YOUR GOAL:
Return the listing below word for word.
**** MATERIAL ****
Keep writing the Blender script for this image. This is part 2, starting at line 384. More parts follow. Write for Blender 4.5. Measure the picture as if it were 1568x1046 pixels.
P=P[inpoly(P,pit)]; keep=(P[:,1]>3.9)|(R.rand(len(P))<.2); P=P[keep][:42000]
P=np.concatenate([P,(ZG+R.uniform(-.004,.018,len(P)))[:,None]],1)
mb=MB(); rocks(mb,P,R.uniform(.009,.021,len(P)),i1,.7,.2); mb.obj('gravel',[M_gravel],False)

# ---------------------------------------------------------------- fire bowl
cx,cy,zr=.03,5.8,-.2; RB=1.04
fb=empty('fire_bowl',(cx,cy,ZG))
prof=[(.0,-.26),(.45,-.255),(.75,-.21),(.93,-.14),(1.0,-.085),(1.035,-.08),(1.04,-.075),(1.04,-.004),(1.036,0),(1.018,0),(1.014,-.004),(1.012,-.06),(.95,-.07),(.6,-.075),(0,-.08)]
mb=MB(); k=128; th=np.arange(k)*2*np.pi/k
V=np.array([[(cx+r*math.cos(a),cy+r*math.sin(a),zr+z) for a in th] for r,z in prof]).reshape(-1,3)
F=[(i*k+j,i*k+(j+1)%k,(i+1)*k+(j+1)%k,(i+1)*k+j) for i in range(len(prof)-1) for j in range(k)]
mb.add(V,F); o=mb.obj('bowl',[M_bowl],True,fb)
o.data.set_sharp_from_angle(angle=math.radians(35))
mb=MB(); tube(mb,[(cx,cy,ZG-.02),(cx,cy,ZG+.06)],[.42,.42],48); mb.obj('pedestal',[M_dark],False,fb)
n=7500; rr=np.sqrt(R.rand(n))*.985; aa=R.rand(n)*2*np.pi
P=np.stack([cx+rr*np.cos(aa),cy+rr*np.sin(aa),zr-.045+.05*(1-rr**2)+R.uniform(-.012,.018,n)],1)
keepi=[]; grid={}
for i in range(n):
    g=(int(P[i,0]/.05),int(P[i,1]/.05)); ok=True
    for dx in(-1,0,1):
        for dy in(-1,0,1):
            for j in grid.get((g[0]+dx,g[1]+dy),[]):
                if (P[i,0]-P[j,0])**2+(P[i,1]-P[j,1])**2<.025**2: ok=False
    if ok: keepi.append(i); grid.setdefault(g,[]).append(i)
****
FINAL ANSWER:
Keep writing the Blender script for this image. This is part 2, starting at line 384. More parts follow. Write for Blender 4.5. Measure the picture as if it were 1568x1046 pixels.
P=P[inpoly(P,pit)]; keep=(P[:,1]>3.9)|(R.rand(len(P))<.2); P=P[keep][:42000]
P=np.concatenate([P,(ZG+R.uniform(-.004,.018,len(P)))[:,None]],1)
mb=MB(); rocks(mb,P,R.uniform(.009,.021,len(P)),i1,.7,.2); mb.obj('gravel',[M_gravel],False)

# ---------------------------------------------------------------- fire bowl
cx,cy,zr=.03,5.8,-.2; RB=1.04
fb=empty('fire_bowl',(cx,cy,ZG))
prof=[(.0,-.26),(.45,-.255),(.75,-.21),(.93,-.14),(1.0,-.085),(1.035,-.08),(1.04,-.075),(1.04,-.004),(1.036,0),(1.018,0),(1.014,-.004),(1.012,-.06),(.95,-.07),(.6,-.075),(0,-.08)]
mb=MB(); k=128; th=np.arange(k)*2*np.pi/k
V=np.array([[(cx+r*math.cos(a),cy+r*math.sin(a),zr+z) for a in th] for r,z in prof]).reshape(-1,3)
F=[(i*k+j,i*k+(j+1)%k,(i+1)*k+(j+1)%k,(i+1)*k+j) for i in range(len(prof)-1) for j in range(k)]
mb.add(V,F); o=mb.obj('bowl',[M_bowl],True,fb)
o.data.set_sharp_from_angle(angle=math.radians(35))
mb=MB(); tube(mb,[(cx,cy,ZG-.02),(cx,cy,ZG+.06)],[.42,.42],48); mb.obj('pedestal',[M_dark],False,fb)
n=7500; rr=np.sqrt(R.rand(n))*.985; aa=R.rand(n)*2*np.pi
P=np.stack([cx+rr*np.cos(aa),cy+rr*np.sin(aa),zr-.045+.05*(1-rr**2)+R.uniform(-.012,.018,n)],1)
keepi=[]; grid={}
for i in range(n):
    g=(int(P[i,0]/.05),int(P[i,1]/.05)); ok=True
    for dx in(-1,0,1):
        for dy in(-1,0,1):
            for j in grid.get((g[0]+dx,g[1]+dy),[]):
                if (P[i,0]-P[j,0])**2+(P[i,1]-P[j,1])**2<.025**2: ok=False
    if ok: keepi.append(i); grid.setdefault(g,[]).append(i)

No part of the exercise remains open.